I digress. I have been trying to convince myself, as I type away, that you can indeed rent a horse, but frankly, I cannot do it. The horse "belongs" to someone else, and the easiest way to explain that reality is to say that its "owner" pays the bills for it. That much I understand. But that makes the horse a liability, rather than an asset.
Once, in West Virginia, I was staying on a farm with some friends. A horse wandered onto their property. It was a friendly animal, which is another odd thing to say, if you think about it, because horses do not speak.
I should say it had a friendly manner.
Anyway, my pals were for calling the police to report that they had found a horse. This particular bit of West Virginia was all green fields, pretty much what I imagine horse country must be. Why not keep the horse, I asked. It obviously liked being there. And the thing with a horse, especially on a farm, is that you never know when one might come in handy. Maybe the woman next door would like to rent one, from time to time.

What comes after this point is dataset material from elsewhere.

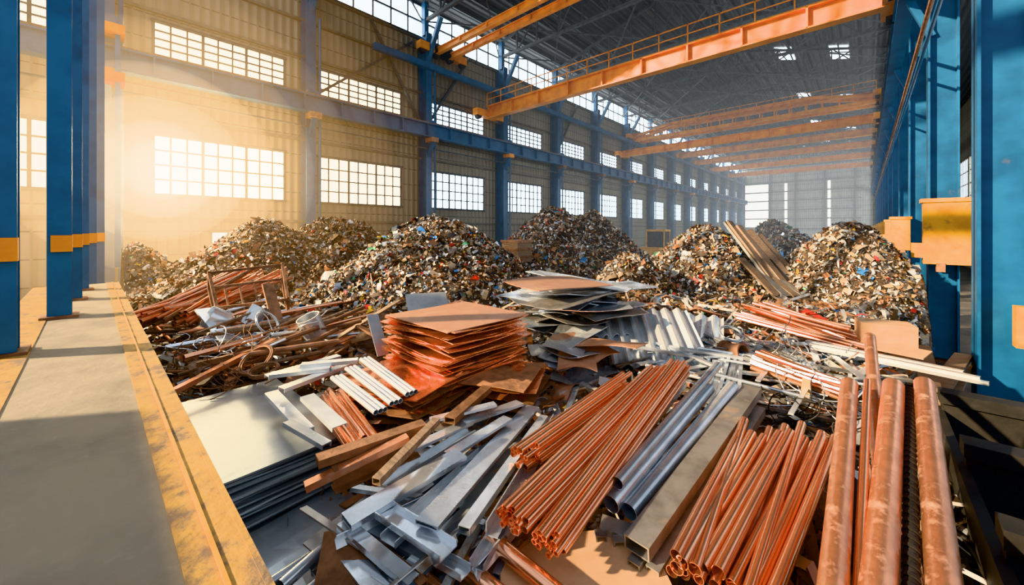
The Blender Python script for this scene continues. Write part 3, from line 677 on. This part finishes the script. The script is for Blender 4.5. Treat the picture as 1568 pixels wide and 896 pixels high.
def offcuts(name,n,mats,dlo,dhi,kinds,Lr,lift=.25,rb=(-1.2,1.3)):
    b=MB(name); c=0
    while c<n:
        d=dlo+(dhi-dlo)*random.random()**1.3; r=d*random.uniform(*rb); p=S(r,d,0)
        if not(-19<p.x<.3 and 1.0<p.y<16): continue
        if p.x<-3.0 and p.x>-7.6 and p.y<2.3: continue
        c+=1; z=hz(p)+random.uniform(.02,lift); p.z=z; L=random.uniform(*Lr)*(1 if d>4 else .7); yaw=random.gauss(TH+.9,.6) if random.random()<.6 else random.uniform(0,6.3)
        t=Vector((math.cos(yaw),math.sin(yaw),random.uniform(-.22,.22)))*L/2; k=random.choice(kinds); m=random.choice(mats)
        a=p-t;e=p+t
        if a.y<.75 or e.y<.75 or a.x>.7 or e.x>.7: continue
        if k=='t': b.tube(a,e,random.uniform(.015,.05),m,9)
        elif k=='b': b.rect(a,e,random.uniform(.04,.13),random.uniform(.01,.04),m,roll=random.uniform(-.5,.5))
        elif k=='c': b.chan(a,e,random.uniform(.07,.13),.045,.008,m,roll=random.choice([0,math.pi,.5]))
        elif k=='l': b.angle(a,e,random.uniform(.04,.08),.008,m,roll=random.uniform(0,6))
        elif k=='s': b.sheet(p,yaw,random.uniform(.2,.6),random.uniform(.15,.45),.008,m,tx=random.gauss(0,.3),ty=random.gauss(0,.3),warp=.05,nx=4,ny=4)
        elif k=='i': b.ibeam(a,e,.1,.12,.012,m,roll=random.uniform(0,3))
    return b.done()
offcuts('steel_offcuts',620,[STEEL,STEEL,STEEL_L,STEEL_D],2.3,13,'tbcls',(.5,1.6))
offcuts('rusty_offcuts',440,[RUSTY,RUSTY,WOOD,BROWN_PLATE],2.3,13,'tbclsi',(.4,1.5))
offcuts('copper_offcuts',320,[COPPER,COPPER_OLD,COPPER_SHEET],2.3,12,'tttbs',(.4,1.5),.22)
offcuts('rusty_offcuts',160,[RUSTY,COPPER_OLD,WOOD,STEEL_D],5,10,'tbbsi',(.4,1.3),.45,(-1.1,-.3))
offcuts('sheet_metal_offcuts',150,[STEEL_L,STEEL,BROWN_PLATE,STEEL_D],5,14,'s',(.4,1.),.3)
b=MB('steel_storage_bin')
for y in (3.0,4.35,5.8,7.4): b.box((.72,y-.06,.2),(3.4,y+.06,2.42),DARK,0); b.box((.7,y-.12,2.3),(3.4,y+.12,2.44),DARK,0)
b.box((.66,1.6,.2),(.74,7.46,2.2),DARK,0); b.box((3.3,1.6,.2),(3.4,7.46,2.42),DARK,0); b.box((.7,1.6,0),(3.4,7.46,.25),DARK,0); b.done(False)
c=S(.25,20,0); b=MB('metal_crate'); z=3.05
for zz in (z,z+.4,z+.8): b.box((c.x-.6,c.y-.6,zz),(c.x+.6,c.y+.6,zz+.12),RUSTY)
b.box((c.x-.55,c.y-.55,z-.2),(c.x+.55,c.y+.55,z+.85),WOOD); b.done(False)
b=MB('wheel_loader'); c=S(17,45,0); x,y=c.x,c.y
b.box((x-1.2,y-2.6,1.3),(x+1.2,y+1.2,2.5),YEL); b.box((x-1.0,y-.6,2.5),(x+1.0,y+1.0,4.3),DARK); b.box((x-1.1,y-.7,4.3),(x+1.1,y+1.1,4.55),YEL)
for sx in (-1,1):
    for sy in (-.7,.9): b.box((x+sx*1.02-.06,y+sy-.06,2.5),(x+sx*1.02+.06,y+sy+.06,4.3),YEL)
    for sy in (-1.8,1.8): b.tube((x+sx*1.0,y+sy,.85),(x+sx*1.6,y+sy,.85),.85,DARK,24,solid=True); b.tube((x+sx*1.58,y+sy,.85),(x+sx*1.63,y+sy,.85),.4,YEL,18,solid=True)
    b.rect((x+sx*.7,y+1.2,2.3),(x+sx*.7,y+3.4,1.0),.2,.3,YEL)
b.box((x-1.2,y+.9,1.0),(x+1.2,y+2.2,1.8),YEL); b.box((x-1.5,y+3.3,.2),(x+1.5,y+3.45,1.5),YEL); b.box((x-1.5,y+3.3,.15),(x+1.5,y+4.3,.25),YEL)
for sx in (-1.5,1.45): b.box((x+sx,y+3.3,.15),(x+sx+.06,y+4.2,1.3),YEL)
b.done(False)

# ------------------------------------------------------------------ emissive volumes standing in for hall haze and sun bloom at the first window
def vol(name,c,s):
    m=bpy.data.materials.new(name); m.use_nodes=True; nt=m.node_tree
    for n in list(nt.nodes): nt.nodes.remove(n)
    o=nt.nodes.new('ShaderNodeOutputMaterial'); e=nt.nodes.new('ShaderNodeEmission'); e.inputs[0].default_value=(*c,1); e.inputs[1].default_value=s
    nt.links.new(e.outputs[0],o.inputs['Volume'])
    return m
b=MB('haze_glow'); b.box((-22.2,12,.05),(.6,114.5,19),vol('hall_haze_glow',(.90,.96,1.),.0026),0); o=b.done(False)  # self-lit box, imitates light scattered along the hall
em=bpy.data.objects.new('sun_bloom',None); em.location=(-22.6,2.0,7.1); scene.collection.objects.link(em)  # nested glowing spheres imitate the bloom around the bright window
for k,(R,s) in enumerate(((12,.005),(9.8,.008),(7.8,.015),(6.0,.03),(4.4,.07),(3.1,.15),(2.1,.35),(1.3,.7))):
    me=bpy.data.meshes.new('bloom_shell'); bm=bmesh.new(); bmesh.ops.create_icosphere(bm,subdivisions=5,radius=R); bm.to_mesh(me); bm.free()
    o=bpy.data.objects.new('bloom_shell_%d'%(k+1),me); o.parent=em; me.materials.append(vol('sun_bloom_%d'%k,(1.,min(.9,.55+.035*k),.17+.05*k),s)); scene.collection.objects.link(o)

# ------------------------------------------------------------------ light
w=bpy.data.worlds.new('World'); scene.world=w; w.use_nodes=True; bg=w.node_tree.nodes['Background']; bg.inputs[0].default_value=(.78,.88,1.,1); bg.inputs[1].default_value=.84
sun=bpy.data.lights.new('sun','SUN'); sun.energy=11.5; sun.color=(1.,.78,.51); sun.angle=.02
so=bpy.data.objects.new('sun',sun); scene.collection.objects.link(so); so.rotation_euler=Vector((-.72,-1.,.5)).to_track_quat('Z','Y').to_euler(); so.location=(-10,-20,15)
cam=bpy.data.cameras.new('camera'); co=bpy.data.objects.new('camera',cam); scene.collection.objects.link(co); co.location=(0,0,CAMZ); co.rotation_euler=(math.pi/2,0,TH)
cam.sensor_width=36; cam.lens=36*590/1568; cam.shift_y=-96/1568; cam.clip_start=.05; cam.clip_end=400; scene.camera=co
scene.view_settings.view_transform='Khronos PBR Neutral'; scene.view_settings.exposure=.15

My friends were appalled and called me a horse thief, which reminded me of the time someone accused me of stealing his girlfriend. Nonsense; you cannot steal women. Like horses, they bite.
Karl Marx, it is wrongly said, described property as theft (Engels actually said it, or maybe it was Derrick Burgess). You cannot, for example, own beer; you rent it. Not long after you have "bought" it, it is gone.
Now, as the sun comes up, I have decided that I was right all along: you cannot rent a horse. You can rent a painting of a horse; you can put your money on a horse; you can borrow a horse and make a contribution to its upkeep; you can steal a horse; but you cannot rent one.
Next time I see the young woman in question, I will have to explain this to her. It will be good for her education. She already has an education, of course. She bought it; or, more precisely, if you accept that her teachers merely opened her eyes to the information and then kept it, you might say that she rented it.